One US-based organization has leveraged IBM's broad range of cloud expertise and deep solution portfolio to achieve just such goals. The delay for server resources fell, in their case, from 45 days to an amazingly low 20 minutes—complete with internal chargeback based on quantified cost-tracking for those resources.

Entry point #3: Cloud Service Providers

An obvious way to take advantage of the boom in cloud computing: become a cloud service provider. Once you've got an optimized, flexible, scalable cloud platform, you can monetize it by offering it to other organizations as an ideal environment for their services. This approach allows them to concentrate on their core areas of expertise, while also reducing the management complications and costs of overseeing their own IT architecture.
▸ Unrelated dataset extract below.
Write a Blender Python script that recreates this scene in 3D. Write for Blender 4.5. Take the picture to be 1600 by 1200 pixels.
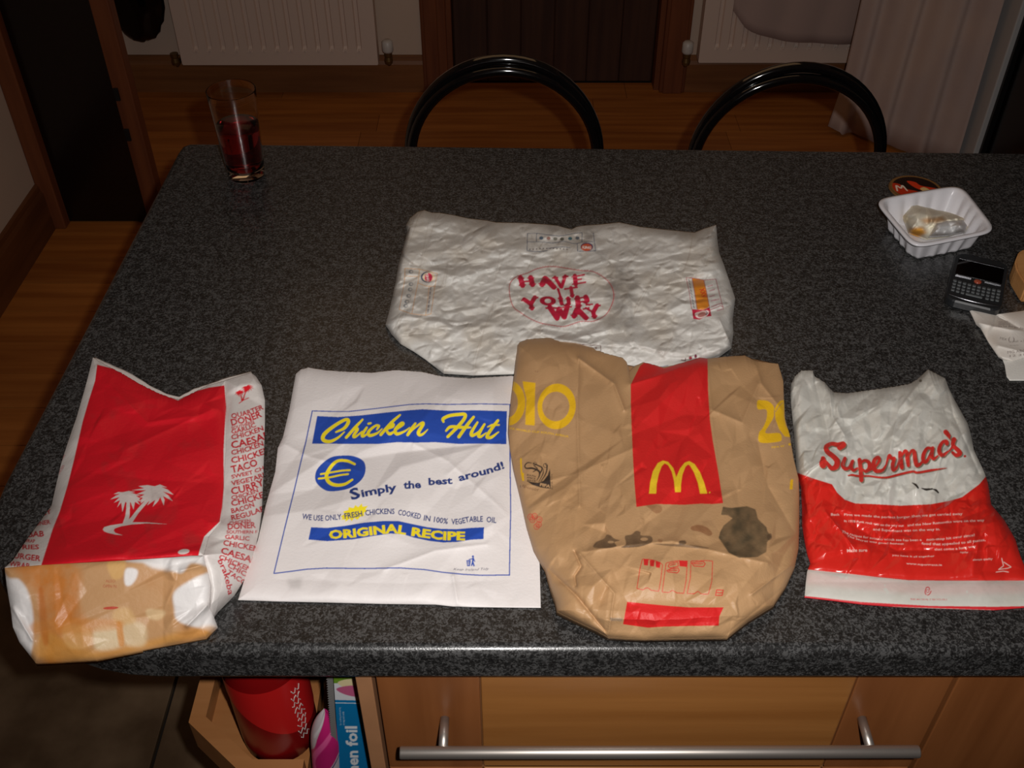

Here, too, however, it's essential that a cloud project support the necessary features for it to translate into real value. In addition to the typical concerns of automatic resource provisioning and monitoring, for instance, there is the question of cost-tracking. Each client's costs must be tracked in accordance with contractual terms, despite the fact that all clients are using the same physical infrastructure and sharing logical resources such as storage. Similar complexities apply to security and governance. Among other points, it will be necessary that each client's data remain completely separate from all others, just as if they had no infrastructure in common at all.

Recently, IBM worked with an organization in Vietnam that sought to become the largest software production center in the nation through optimized cloud services. Today, with IBM's help in consolidating all district/agency e-mail systems and websites to a single cloud-driven data center, that ambitious goal has been achieved.

Entry point #4: Business and IT as a Service

Finally, many organizations have found that cloud infrastructures can often help resolve specific shortcomings that have hindered business growth—sometimes by creating more value via collaborative platforms, and in other cases by addressing hidden complexities in areas such as supply chain visibility and management.

In this second category fell a US-based hardware provider with more than 5,000 hardware stores located in more than 50 countries. The supply chain challenges in such a case are clear; while best business results emerge from fulfilling unique customer demand, location by location via informed, efficient procurement and inventory control, such a distributed retail presence made that far from easy to achieve.

For these reasons, this organization selected IBM to pursue enhanced supply chain management and visibility via a cloud architecture carefully tailored to those specific needs. The payoff? A whopping 54% reduction in lead time…and back orders have plummeted by an even more impressive 85%.

1 The Essential CIO: Insights from the Global Chief Information Officer Study, IBM Corp., 2011.